Figure out a way to make that whole thing faster. It has already taken away a lot more from the game then it needs to.

I am also getting a little tired of the offensive based refereeing mentality. I have said it before and will say it again; the guys who play in the secondary in the NFL are the best athletes in the world. Thanks to rule change after rule change after rule change, these men’s positions basically require them to work miracles on every passing play. Think about it, as an NFL cornerback, you have to somehow manage to keep a 6’5, 230 pound man, who can run like an Olympic sprinter, from catching a ball, that you don’t know where is going, without so much as touching him. Every time an NFL cornerback or Safety breaks up a pass, without being penalized for something, we have all basically just witnessed a miracle.

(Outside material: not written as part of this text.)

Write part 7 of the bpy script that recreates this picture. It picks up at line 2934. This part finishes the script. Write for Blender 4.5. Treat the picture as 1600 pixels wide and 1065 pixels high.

It did not always used to be like this, you are barely allowed to tackle anyone anymore without being called for a penalty. The big concern is concussions. Too many people are leaving the games concussed. I don’t know how to say this without sounding “insensitive” but NFL players get paid millions of dollars to get concussions. And to expect defensive players to have the athletic wherewithal to be able to adjust where their heads are located, in a period of four hundredths of a second, so as to not hit a receiver in his helmet, is unrealistic. I would not expect Spiderman to be able to do that let alone nonfiction NFL players. I guess I would feel differently if these guys were making 10 bucks an hour out there. Nobody wants to see minimum wage employees getting knocked stupid, but millionaires, who have gone into a field that requires them to run as fast as they can amongst a bunch of the biggest, fastest, angriest freaks in the world, logically should result in a few concussions. And nobody is paying 150 a ticket to watch these guys play grab ass out there.

From the standpoint of a financial model, the NFL is second to none. How well do you think an MLB or NBA team would fare in Green Bay? They just need a little house cleaning, other than that, they are solid.